Although Ramadan is a time of fasting with the intent of purification of mind and body in anticipation of the forthcoming year, this does not mean that people eat nothing, after dark the fast is broken by a meal referred to as Iftar, which is often a highly social affair.  The initial breaking of the fast is observed by eating three dates and drinking water and it is in emulation of Mohammed. This is followed by a number of courses, which vary depending upon the cultural context of where Ramadan is being observed.  In Tunisia, eating of dates is followed by five further courses including soup, a salad, a dish called Brick (a sort of filled pastry), a main course, and a desert. La Villa Bleue has a wonderful chef who produced this menu spectacularly. The soup I had was called Tchich Karnit, which has octopus and tomato in it.  It was divine.
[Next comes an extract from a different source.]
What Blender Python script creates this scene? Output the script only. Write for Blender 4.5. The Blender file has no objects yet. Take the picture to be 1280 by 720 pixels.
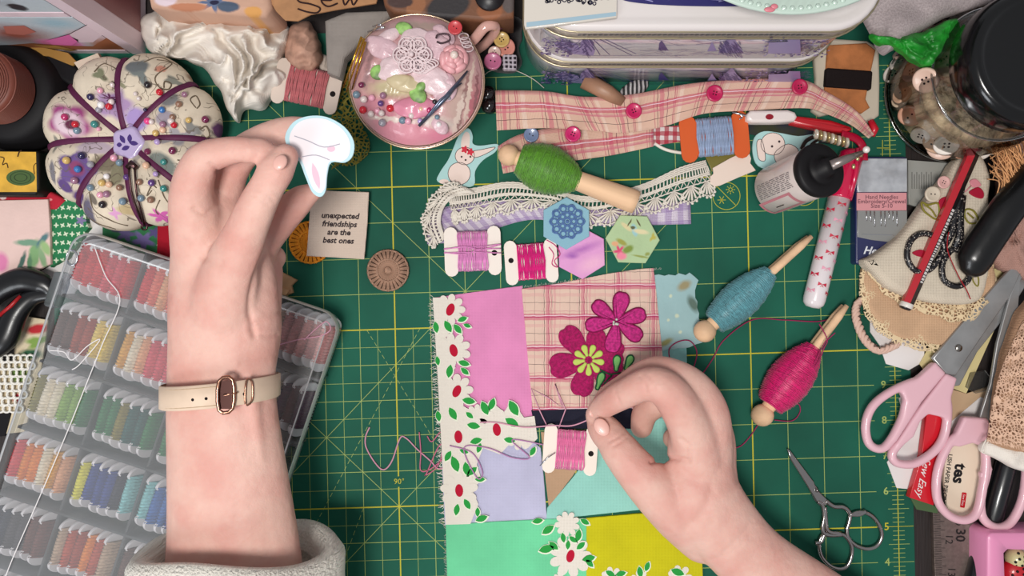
import bpy, math, random
from mathutils import Vector, Matrix, noise
S = bpy.context.scene
COL = S.collection
R = random.Random(7)
PI = math.pi
# ---------------------------------------------------------------- camera, light, exposure
H, FPX = 0.55, 964.0              # camera height above the mat (m), focal length in pixels of a 1280 px wide frame
cam_d = bpy.data.cameras.new('camera'); cam = bpy.data.objects.new('camera', cam_d); COL.objects.link(cam)
cam.location = (0, 0, H); cam.rotation_euler = (0, 0, 0)
cam_d.sensor_width = 36.0; cam_d.lens = 36.0 * FPX / 1280.0; cam_d.clip_start = 0.01; cam_d.clip_end = 50
S.camera = cam
S.view_settings.view_transform = 'Standard'; S.view_settings.look = 'None'
S.view_settings.exposure = 0.22; S.view_settings.gamma = 1.0; S.view_settings.use_curve_mapping = False
w = bpy.data.worlds.new('room_light'); S.world = w; w.use_nodes = True
w.node_tree.nodes['Background'].inputs[0].default_value = (0.93, 0.95, 1.0, 1)
w.node_tree.nodes['Background'].inputs[1].default_value = 0.30
def area(name, loc, target, size, power, col):
    d = bpy.data.lights.new(name, 'AREA'); d.size = size; d.energy = power; d.color = col
    o = bpy.data.objects.new(name, d); COL.objects.link(o); o.location = loc
    o.rotation_euler = (Vector(target) - Vector(loc)).to_track_quat('-Z', 'Y').to_euler(); return o
area('ceiling_lamp', (-0.16, -0.22, 1.25), (-0.02, 0.02, 0), 0.30, 10.5, (1.0, 0.97, 0.93))
area('front_fill', (-0.75, -1.0, 0.9), (0, 0.05, 0), 0.5, 5.5, (0.92, 0.96, 1.0))  # added unseen fill light, brightens upright fronts from the near left side
# ---------------------------------------------------------------- helpers
def s(z=0.0): return (H - z) / FPX                 # metres per photograph pixel at height z
def P(px, py, z=0.0): return Vector(((px - 640) * s(z), (360 - py) * s(z), z))
def lin(c):
    o = []
    for v in c[:3]:
        v = v / 255.0
        o.append(v / 12.92 if v <= 0.04045 else ((v + 0.055) / 1.055) ** 2.4)
    return (*o, 1.0)
MATS = {}
class NT:
    def __init__(self, name):
        self.m = bpy.data.materials.new(name); self.m.use_nodes = True
        self.t = self.m.node_tree; self.n = self.t.nodes; self.b = self.n['Principled BSDF']
        self.out = self.n['Material Output']; self._uv = None
    def new(self, typ, **kw):
        x = self.n.new(typ)
        for k, v in kw.items(): setattr(x, k, v)
        return x
    def link(self, a, b): self.t.links.new(a, b)
    def uv(self):
        if not self._uv:
            self._uv = self.new('ShaderNodeUVMap').outputs[0]
        return self._uv
    def math(self, op, a, b=None, c=None):
        x = self.new('ShaderNodeMath', operation=op)
        for i, v in enumerate((a, b, c)):
            if v is None: continue
            if isinstance(v, (int, float)): x.inputs[i].default_value = v
            else: self.link(v, x.inputs[i])
        return x.outputs[0]
    def mix(self, f, a, b):
        x = self.new('ShaderNodeMix', data_type='RGBA')
        for i, v in ((0, f), (6, a), (7, b)):
            if isinstance(v, (int, float)): x.inputs[i].default_value = v
            elif isinstance(v, tuple): x.inputs[i].default_value = v
            else: self.link(v, x.inputs[i])
        return x.outputs[2]
    def sep(self, v):
        x = self.new('ShaderNodeSeparateXYZ'); self.link(v, x.inputs[0]); return x.outputs
    def noise(self, scale, detail=3, vec=None, dist=0.0):
        x = self.new('ShaderNodeTexNoise'); x.inputs['Scale'].default_value = scale; x.inputs['Detail'].default_value = detail
        x.inputs['Distortion'].default_value = dist
        self.link(vec or self.uv(), x.inputs['Vector']); return x.outputs['Fac']
    def bump(self, h, strength=0.3, dist=0.0005):
        x = self.new('ShaderNodeBump'); x.inputs['Strength'].default_value = strength; x.inputs['Distance'].default_value = dist
        self.link(h, x.inputs['Height']); self.link(x.outputs[0], self.b.inputs['Normal'])
def M(name, c, rough=0.75, metal=0.0, bump=None, bs=1.0, bstr=0.5, bdist=0.0004, var=0.0, vs=0.05, sheen=0.0, coat=0.0, sss=0.0, trans=0.0, c2=None):
    """one procedural material; scales are per millimetre"""
    if name in MATS: return MATS[name]
    q = NT(name); b = q.b
    base = lin(c); col = base
    if var or c2:
        f = q.noise(vs, 4)
        a = lin(tuple(min(255, v * (1 + var)) for v in c)); d = lin(c2) if c2 else lin(tuple(v * (1 - var) for v in c))
        mr = q.new('ShaderNodeMapRange'); mr.inputs[1].default_value = 0.35; mr.inputs[2].default_value = 0.65; q.link(f, mr.inputs[0])
        col = q.mix(mr.outputs[0], a, d)
        q.link(col, b.inputs['Base Color'])
    else: b.inputs['Base Color'].default_value = base
    b.inputs['Roughness'].default_value = rough; b.inputs['Metallic'].default_value = metal
    b.inputs['Specular IOR Level'].default_value = 0.5 if (rough < .5 or metal) else .22
    b.inputs['Coat Weight'].default_value = coat; b.inputs['Sheen Weight'].default_value = sheen * .3
    if sss:
        b.inputs['Subsurface Weight'].default_value = sss; b.inputs['Subsurface Scale'].default_value = 0.004
        b.inputs['Subsurface Radius'].default_value = (1.0, 0.35, 0.2)
    if trans: b.inputs['Transmission Weight'].default_value = trans
    if bump == 'noise': q.bump(q.noise(bs, 4), bstr, bdist)
    elif bump == 'weave':
        x, y, _ = q.sep(q.uv())
        h = q.math('ADD', q.math('SINE', q.math('MULTIPLY', x, 2 * PI * bs)), q.math('SINE', q.math('MULTIPLY', y, 2 * PI * bs)))
        h = q.math('ADD', h, q.math('MULTIPLY', q.noise(0.08, 3), 8.0)); q.bump(h, bstr, bdist)
    elif bump == 'fold':
        q.bump(q.noise(bs, 2, dist=1.2), bstr, bdist)
    MATS[name] = q.m; return q.m
def glassy(name, c, alpha, rough=0.05, milky=0.0, mn=0.0):
    """thin clear plastic or glass: see-through with a glossy skin and optional milky scatter"""
    if name in MATS: return MATS[name]
    q = NT(name); q.n.remove(q.b)
    tr = q.new('ShaderNodeBsdfTransparent'); tr.inputs[0].default_value = lin(c)
    gl = q.new('ShaderNodeBsdfGlossy'); gl.inputs['Roughness'].default_value = rough
    df = q.new('ShaderNodeBsdfDiffuse'); df.inputs[0].default_value = lin((225, 228, 230))
    m1 = q.new('ShaderNodeMixShader'); m1.inputs[0].default_value = milky
    if mn:
        f = q.noise(0.02, 2); q.link(q.math('MULTIPLY_ADD', f, mn, milky), m1.inputs[0])
    q.link(tr.outputs[0], m1.inputs[1]); q.link(df.outputs[0], m1.inputs[2])
    fr = q.new('ShaderNodeFresnel'); fr.inputs[0].default_value = 1.45
    m2 = q.new('ShaderNodeMixShader'); q.link(q.math('MULTIPLY_ADD', fr.outputs[0], 1.0, alpha), m2.inputs[0])
    q.link(m1.outputs[0], m2.inputs[1]); q.link(gl.outputs[0], m2.inputs[2]); q.link(m2.outputs[0], q.out.inputs[0])
    MATS[name] = q.m; return q.m
def stripes_mat(name, base, us, vs_, rough=0.85, var=0.04):
    """plaid cloth: us / vs_ are lists of (period, centre, width, colour, opacity) in mm along u / v"""
    q = NT(name); x, y, _ = q.sep(q.uv())
    nz = q.noise(0.12, 2); jit = q.math('MULTIPLY_ADD', nz, 1.6, -0.8)
    f = q.noise(0.06, 3); col = q.mix(f, lin(tuple(min(255, v * (1 + var)) for v in base)), lin(tuple(v * (1 - var) for v in base)))
    for axis, lst in ((x, us), (y, vs_)):
        ax = q.math('ADD', axis, jit)
        for p, c, wd, cc, op in lst:
            fr = q.math('FRACT', q.math('DIVIDE', q.math('ADD', q.math('SUBTRACT', ax, c), 1000 * p), p))
            k = q.math('LESS_THAN', fr, wd / p)
            col = q.mix(q.math('MULTIPLY', k, op), col, lin(cc))
    q.link(col, q.b.inputs['Base Color']); q.b.inputs['Roughness'].default_value = rough
    h = q.math('ADD', q.math('SINE', q.math('MULTIPLY', x, 2 * PI * 1.6)), q.math('SINE', q.math('MULTIPLY', y, 2 * PI * 1.6)))
    q.bump(q.math('ADD', h, q.math('MULTIPLY', q.noise(0.07, 2), 14)), 0.5, 0.0004)
    MATS[name] = q.m; return q.m
def spots_mat(name, base, spots, rough=0.85, var=0.04, bump=0.4, dist=0.6, coat=0.0, bscale=0.5, veins=None):
    """printed cloth: spots = (x, y, rx, ry, angle, colour, softness, petals, depth) in mm of the UV plane"""
    q = NT(name); x, y, _ = q.sep(q.uv())
    n1 = q.math('MULTIPLY_ADD', q.noise(0.25, 3), 2 * dist, -dist)
    vx = q.math('ADD', x, n1); vy = q.math('SUBTRACT', y, n1)
    f = q.noise(0.08, 3); col = q.mix(f, lin(tuple(min(255, v * (1 + var)) for v in base)), lin(tuple(v * (1 - var) for v in base)))
    for sp in spots:
        sx, sy, rx, ry, an, cc = sp[:6]; soft = sp[6] if len(sp) > 6 else 0.15; pet = sp[7] if len(sp) > 7 else 0; dp = sp[8] if len(sp) > 8 else 0.25
        ca, sa = math.cos(an), math.sin(an)
        dx = q.math('SUBTRACT', vx, sx); dy = q.math('SUBTRACT', vy, sy)
        u = q.math('MULTIPLY', q.math('MULTIPLY_ADD', dx, ca, q.math('MULTIPLY', dy, sa)), 1 / rx)
        v = q.math('MULTIPLY', q.math('MULTIPLY_ADD', dy, ca, q.math('MULTIPLY', dx, -sa)), 1 / ry)
        d = q.math('SQRT', q.math('ADD', q.math('MULTIPLY', u, u), q.math('MULTIPLY', v, v)))
        if pet:
            th = q.math('ARCTAN2', v, u)
            d = q.math('DIVIDE', d, q.math('MULTIPLY_ADD', q.math('COSINE', q.math('MULTIPLY', th, pet)), dp, 1 - dp))
        mr = q.new('ShaderNodeMapRange'); mr.inputs[1].default_value = 1 + soft; mr.inputs[2].default_value = 1 - soft
        q.link(d, mr.inputs[0]); col = q.mix(mr.outputs[0], col, lin(cc))
    if veins:
        vf = q.math('LESS_THAN', q.math('ABSOLUTE', q.math('SUBTRACT', q.noise(veins[1], 1, dist=.6), .5)), veins[2]); vm = q.math('GREATER_THAN', q.noise(.06, 2), .46)
        col = q.mix(q.math('MULTIPLY', q.math('MULTIPLY', vf, vm), .75), col, lin(veins[0]))
    q.link(col, q.b.inputs['Base Color']); q.b.inputs['Roughness'].default_value = rough; q.b.inputs['Coat Weight'].default_value = coat
    if bump: q.bump(q.noise(bscale, 3), bump, 0.0005)
    MATS[name] = q.m; return q.m
def lace_mat(name, c, cell=1.6, thick=0.32, rough=0.85, amp=.16):
    """crocheted or bobbin lace: cloth pierced by rows of real see-through eyelets"""
    q = NT(name); q.b.inputs['Base Color'].default_value = lin(c); q.b.inputs['Roughness'].default_value = rough
    vo = q.new('ShaderNodeTexVoronoi'); vo.feature = 'DISTANCE_TO_EDGE'; vo.inputs['Scale'].default_value = 1 / cell
    q.link(q.uv(), vo.inputs['Vector'])
    x, y, _ = q.sep(q.uv())
    band = q.math('MULTIPLY_ADD', q.math('SINE', q.math('MULTIPLY', y, 2 * PI / 11)), amp, thick)
    hole = q.math('GREATER_THAN', vo.outputs['Distance'], band)
    tr = q.new('ShaderNodeBsdfTransparent'); mx = q.new('ShaderNodeMixShader')
    q.link(hole, mx.inputs[0]); q.link(q.b.outputs[0], mx.inputs[1]); q.link(tr.outputs[0], mx.inputs[2]); q.link(mx.outputs[0], q.out.inputs[0])
    q.bump(vo.outputs['Distance'], -0.6, 0.001)
    MATS[name] = q.m; return q.m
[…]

The salad consisted of aubergine caviar, a carrot and orange relish, and hard boiled eggs.  for the main course I had Kabkabou au poisson, which is sort of a fish stew.

Birthday cake

Birthday cake

The food was fantastic. The setting was gorgeous. The view was stunning.  What was particularly nice, however, was at the end of the meal I was served a chocolate dessert with a candle on it for my birthday. The hotel was small enough and the fact that it was Ramadan meant that I was able to talk with the other guests and the staff.  So while I was on my own, I was able to share my birthday with that small and temporary community whose paths happened to cross on that particular warm summer evening in that particular location of the world.  The connection afforded in that moment is one I have reflected on subsequently.  It required a willingness to engage with others across cultural divides and an openness to difference.  At the same time, I am distinctly aware that it was also afforded by the fact of financial resources of my own, that of the other guests, and those who own the small hotel. Ramadan is a time of charity, and in order to be charitable is it also important to consider the gifts of ones own affluence and to contemplate what enables that, including ones own hard work.  This moment in July produced the conditions of this reflection for me.  It was a wonderful birthday gift.